“HOT MESS!”

“Hot Mess” is the title of an artwork by Doug Aitken that features a beautiful photograph showing an aeriel view of the Las Vegas strip at night.  The image is displayed as a back-lit circular framed object mounted to the gallery wall. At the center of the photo, just above the bright lights of the city, is the title of the artwork in a standard serif font.

There’s humor in this artwork, one of dozens currently on view as part of the artist’s massive retrospective exhibition “Electric Earth” at the Museum of Contemporary Art, a.k.a., MOCA, in downtown Los Angeles. “Hot Mess” is part of series of circular photographic works that marry text and image in intriguing and ironic ways. In the case of this piece, the words evoke and connect several notions about Las Vegas.

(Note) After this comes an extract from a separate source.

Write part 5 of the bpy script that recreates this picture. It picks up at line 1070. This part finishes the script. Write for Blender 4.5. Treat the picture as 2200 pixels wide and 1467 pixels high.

Vegas is a unique and strange city among America’s big cities, and for that matter it’s unlike any city in the world in ways that are both obvious and not-so-obvious. As a tourist  in the unlikeliest of geographical places, Vegas has traded on its image of being home to several forms of legalized vice, and an image of moral laxity when it comes to this. Gambling, partying, hotel resort travel, and various types of adult entertainment (in addition to entertainment in general), plus a slew of massive trade shows and conventions, and flamboyant, whimsical architecture — all in the middle of the desert — make the city singular and a kind of “mess” culturally and symbolically.

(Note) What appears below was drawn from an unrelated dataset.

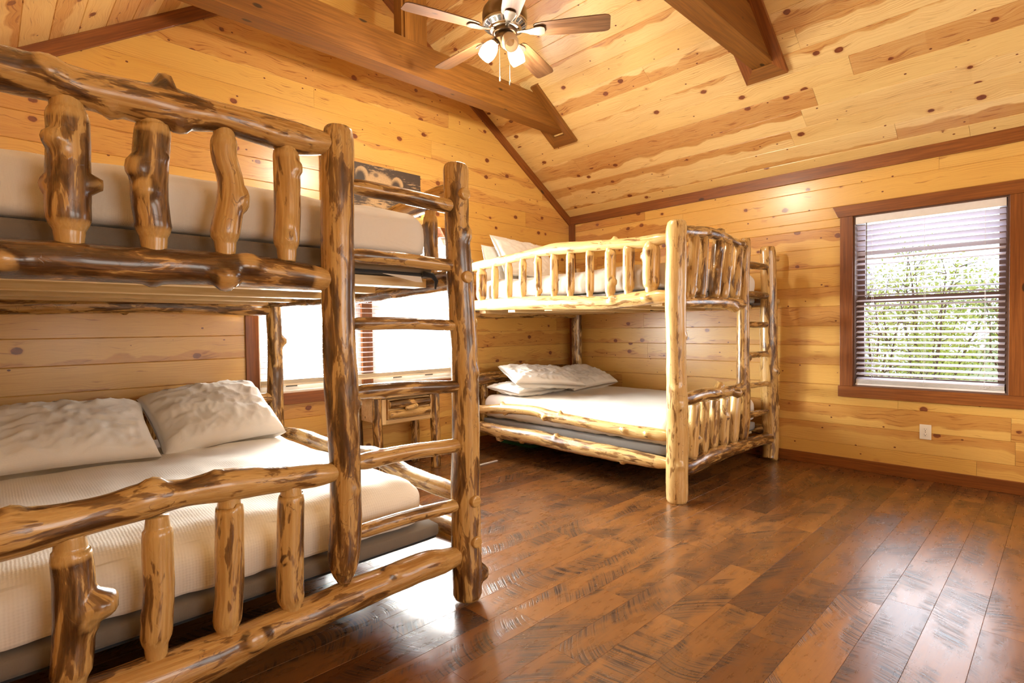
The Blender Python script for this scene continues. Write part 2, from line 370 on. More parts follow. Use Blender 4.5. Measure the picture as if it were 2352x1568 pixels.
# ------------------------------------------------------------ mesh helpers
class MB:
    def __init__(s): s.v = []; s.f = []; s.g = []; s.k = []; s.p = []

    def add(s, vs, fs, gs=None, ks=None, ps=None):
        b = len(s.v); s.v += [tuple(x) for x in vs]
        s.f += [tuple(i + b for i in f) for f in fs]
        s.g += [tuple(x) for x in (gs or vs)]
        s.k += list(ks or [0.0] * len(vs)); s.p += list(ps or [0.0] * len(vs))
        return s

    def box(s, x0, x1, y0, y1, z0, z1, axis='x'):
        vs = [(x, y, z) for x in (x0, x1) for y in (y0, y1) for z in (z0, z1)]
        fs = [(0, 1, 3, 2), (4, 6, 7, 5), (0, 4, 5, 1), (2, 3, 7, 6), (0, 2, 6, 4), (1, 5, 7, 3)]
        order = {'x': (0, 1, 2), 'y': (1, 0, 2), 'z': (2, 0, 1)}[axis]
        return s.add(vs, fs, [tuple(v[i] for i in order) for v in vs])

    def hexa(s, vs, axisvec=None):
        """8 corners ordered like box()"""
        fs = [(0, 1, 3, 2), (4, 6, 7, 5), (0, 4, 5, 1), (2, 3, 7, 6), (0, 2, 6, 4), (1, 5, 7, 3)]
        if axisvec is None: return s.add(vs, fs)
        a = Vector(axisvec).normalized(); b = a.cross(Vector((0, 0.3, 1))).normalized(); c = a.cross(b)
        return s.add(vs, fs, [(Vector(v).dot(a), Vector(v).dot(b), Vector(v).dot(c)) for v in vs])

    def lathe(s, prof, center, axis=(0, 0, 1), seg=24):
        """prof: (distance along axis, radius)"""
        a = Vector(axis).normalized(); e1 = a.orthogonal().normalized(); e2 = a.cross(e1); c = Vector(center)
        vs = []; fs = []
        for h, r in prof:
            for j in range(seg):
                t = 2 * PI * j / seg
                vs.append(c + a * h + (e1 * math.cos(t) + e2 * math.sin(t)) * max(r, 1e-5))
        for i in range(len(prof) - 1):
            for j in range(seg):
                k = (j + 1) % seg
                fs.append((i * seg + j, i * seg + k, (i + 1) * seg + k, (i + 1) * seg + j))
        return s.add(vs, fs)

    def tube(s, pts, r, seg=8):
        pts = [Vector(p) for p in pts]; vs = []; fs = []
        for i, p in enumerate(pts):
            tg = (pts[min(i + 1, len(pts) - 1)] - pts[max(i - 1, 0)]).normalized()
            e1 = tg.orthogonal().normalized() if i == 0 else (e1 - tg * e1.dot(tg)).normalized()
            e2 = tg.cross(e1); rr = r[i] if isinstance(r, (list, tuple)) else r
            for j in range(seg):
                t = 2 * PI * j / seg; vs.append(p + (e1 * math.cos(t) + e2 * math.sin(t)) * rr)
        n = len(pts)
        for i in range(n - 1):
            for j in range(seg):
                k = (j + 1) % seg
                fs.append((i * seg + j, i * seg + k, (i + 1) * seg + k, (i + 1) * seg + j))
        fs.append(tuple(range(seg - 1, -1, -1))); fs.append(tuple((n - 1) * seg + j for j in range(seg)))
        return s.add(vs, fs)

    def build(s, name, mat, parent=None, smooth=False, bevel=0.0, bc=False, recalc=True):
        xs, ys, zs = zip(*s.v)
        o0 = Vector(((min(xs) + max(xs)) / 2, (min(ys) + max(ys)) / 2, min(zs)))
        me = bpy.data.meshes.new(name)
        me.from_pydata([Vector(v) - o0 for v in s.v], [], s.f)
        me.update()
        a = me.attributes.new('bc' if bc else 'grain', 'FLOAT_VECTOR', 'POINT')
        a.data.foreach_set('vector', [c for g in s.g for c in g])
        if any(s.k) or any(s.p):
            a = me.attributes.new('knot', 'FLOAT', 'POINT'); a.data.foreach_set('value', s.k)
            a = me.attributes.new('pale', 'FLOAT', 'POINT'); a.data.foreach_set('value', s.p)
        if recalc:
            import bmesh
            bm = bmesh.new(); bm.from_mesh(me); bmesh.ops.recalc_face_normals(bm, faces=bm.faces); bm.to_mesh(me); bm.free()
        if smooth: me.polygons.foreach_set('use_smooth', [True] * len(me.polygons))
        me.materials.append(mat)
        o = bpy.data.objects.new(name, me); C.objects.link(o)
        if parent is not None:
            pw = Vector(parent['_w']) if '_w' in parent else Vector((0, 0, 0))
            o.parent = parent; o.location = o0 - pw
        else: o.location = o0
        o['_w'] = tuple(o0)
        if bevel:
            b = o.modifiers.new('bevel', 'BEVEL'); b.width = bevel; b.segments = 2; b.limit_method = 'ANGLE'
        return o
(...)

The term evokes the idea of somebody or a thing that is scattered, disorganized, troubled and possibly pathological. Vegas can seem like that. And much like a freshly spewed pile of vomit — for which the term “hot mess” can also be applied — reeking on the pavement steps from its source, a drunken college student who’s chugged too many Jager shots at a strip club, Vegas is very much like that, too. But, hey, that’s only one facet of this multi-faceted metropolis.

And yet, it has its own beauty. Seen from afar, like many cities and in the photo in Aitken’s artwork, Vegas appears like a glittery jewel, a Milky Way galaxy of neon and LED coalesced into a distant blur of energy, enterprise, and urbanized humanity. From a distance, un-vomit-like.